I prefer simple campgrounds at national and state parks to RV parks, and frequently "boondock" – camp without a campground, usually in remote forest or desert areas of the west. In Hawaii I have most often rented a condo, but have also tent-camped out of a tiny rental car.

I have never totaled up all of my road-trips, but it may well be over a quarter million miles. My longest trips have been to Alaska and the Northwest Territories of Canada, to the southern tip of Baja California, and across the continent to Florida, always originating in the San Francisco Bay Area. 

My longest continuous solo drive was from Kamloops, BC, to Berkeley, California, just over 1000 miles, done in about 18 hours including brief rest stops, and going straight back to work. Most of my serious photography trips have been done solo, but my wife Nora has accompanied me on some, sometimes flying to meet me mid-trip, or to avoid a long drive home.

Ferryboats have frequently been a part of my travels in BC and Alaska, plus one trip to Alaska on a cruise ship with family. Only one short side-trip was done by air, from Juneau to Glacier Bay National Park.

A few panoramas were made on overnight backpack trips – the high Sierra and Lost Coast in California, and Mount Robson in the Canadian Rockies. I regret that my 360 photography did not overlap more with my backpacking and mountaineering years.

My only serious trouble on these trips was when my van broke down near the Arctic Circle in Alaska and had to be towed to Fairbanks. No problems with hostile people or wildlife, though I did have a close-up encounter with a grizzly bear – which I photographed from the safety of my van.

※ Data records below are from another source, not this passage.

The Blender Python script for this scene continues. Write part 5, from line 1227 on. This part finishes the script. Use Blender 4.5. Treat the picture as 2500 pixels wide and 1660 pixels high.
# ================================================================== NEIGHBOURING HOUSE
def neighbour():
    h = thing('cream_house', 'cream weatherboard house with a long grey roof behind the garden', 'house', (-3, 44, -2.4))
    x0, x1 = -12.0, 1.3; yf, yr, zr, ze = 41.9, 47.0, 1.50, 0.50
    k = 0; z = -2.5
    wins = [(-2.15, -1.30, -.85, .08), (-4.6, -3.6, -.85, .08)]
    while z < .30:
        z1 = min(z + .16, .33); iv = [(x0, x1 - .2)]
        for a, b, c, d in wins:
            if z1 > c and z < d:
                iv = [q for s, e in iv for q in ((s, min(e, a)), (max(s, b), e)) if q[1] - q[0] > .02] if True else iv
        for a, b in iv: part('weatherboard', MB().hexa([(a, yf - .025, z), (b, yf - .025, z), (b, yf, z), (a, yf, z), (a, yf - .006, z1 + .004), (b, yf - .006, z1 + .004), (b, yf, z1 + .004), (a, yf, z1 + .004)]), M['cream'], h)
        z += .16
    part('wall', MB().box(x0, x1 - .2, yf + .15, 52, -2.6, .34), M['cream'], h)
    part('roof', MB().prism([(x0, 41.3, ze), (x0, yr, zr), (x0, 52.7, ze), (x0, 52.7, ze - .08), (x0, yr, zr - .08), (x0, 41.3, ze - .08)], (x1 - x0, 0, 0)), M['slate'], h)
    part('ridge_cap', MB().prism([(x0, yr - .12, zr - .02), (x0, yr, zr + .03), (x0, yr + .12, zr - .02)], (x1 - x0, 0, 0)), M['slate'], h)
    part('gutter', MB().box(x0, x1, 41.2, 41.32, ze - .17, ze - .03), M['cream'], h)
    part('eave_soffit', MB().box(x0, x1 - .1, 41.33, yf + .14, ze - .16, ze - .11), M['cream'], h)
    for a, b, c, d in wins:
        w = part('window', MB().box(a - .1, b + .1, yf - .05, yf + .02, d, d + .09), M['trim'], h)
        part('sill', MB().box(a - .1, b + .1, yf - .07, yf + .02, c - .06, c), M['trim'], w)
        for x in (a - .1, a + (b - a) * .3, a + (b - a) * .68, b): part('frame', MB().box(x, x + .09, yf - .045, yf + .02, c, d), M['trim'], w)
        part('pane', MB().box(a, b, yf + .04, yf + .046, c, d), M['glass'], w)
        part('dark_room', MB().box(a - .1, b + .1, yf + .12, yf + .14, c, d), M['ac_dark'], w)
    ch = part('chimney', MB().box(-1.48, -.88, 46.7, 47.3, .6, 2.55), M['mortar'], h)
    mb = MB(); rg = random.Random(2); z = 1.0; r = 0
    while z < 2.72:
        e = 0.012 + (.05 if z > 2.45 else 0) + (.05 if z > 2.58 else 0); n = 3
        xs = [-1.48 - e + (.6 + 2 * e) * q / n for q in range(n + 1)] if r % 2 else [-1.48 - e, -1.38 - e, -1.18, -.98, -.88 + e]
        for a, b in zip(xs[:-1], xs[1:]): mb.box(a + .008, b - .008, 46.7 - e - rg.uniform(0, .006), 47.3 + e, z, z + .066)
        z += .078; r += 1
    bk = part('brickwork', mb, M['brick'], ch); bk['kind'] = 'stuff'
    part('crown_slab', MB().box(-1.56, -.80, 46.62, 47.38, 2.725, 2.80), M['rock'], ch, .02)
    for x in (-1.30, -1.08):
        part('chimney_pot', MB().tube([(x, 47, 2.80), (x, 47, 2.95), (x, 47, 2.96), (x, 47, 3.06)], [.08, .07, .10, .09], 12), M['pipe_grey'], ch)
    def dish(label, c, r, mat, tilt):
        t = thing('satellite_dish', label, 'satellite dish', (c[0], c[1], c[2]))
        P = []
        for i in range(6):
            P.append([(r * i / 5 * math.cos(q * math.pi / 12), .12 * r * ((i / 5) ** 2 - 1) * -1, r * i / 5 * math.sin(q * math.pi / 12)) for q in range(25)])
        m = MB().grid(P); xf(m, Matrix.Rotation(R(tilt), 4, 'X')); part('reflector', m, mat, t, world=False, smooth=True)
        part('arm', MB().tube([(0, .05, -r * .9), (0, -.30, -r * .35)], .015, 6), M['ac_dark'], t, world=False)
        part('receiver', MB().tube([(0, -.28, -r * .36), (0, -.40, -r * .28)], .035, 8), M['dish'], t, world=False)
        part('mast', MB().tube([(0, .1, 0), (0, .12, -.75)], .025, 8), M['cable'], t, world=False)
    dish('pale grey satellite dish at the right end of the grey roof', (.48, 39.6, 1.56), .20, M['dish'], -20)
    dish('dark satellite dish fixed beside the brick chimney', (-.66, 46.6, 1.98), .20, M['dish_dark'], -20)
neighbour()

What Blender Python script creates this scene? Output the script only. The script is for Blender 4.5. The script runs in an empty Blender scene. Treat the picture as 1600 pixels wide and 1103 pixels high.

During the time I was taking 360 panoramas I made other trips, to England, Scotland, and Portugal, but did not shoot for my site. A trip to French Polynesia on university business resulted in a handful of panos. But those early days of VR photography were so demanding, and expensive, that I did not shoot on the rest of that epic South Pacific trip – Rarotonga, Atiu, Aitutaki, Fiji, and American Samoa. I regret that I never managed to get back to Dominica, a spectacular island in the West Indies where I did graduate research for almost a year.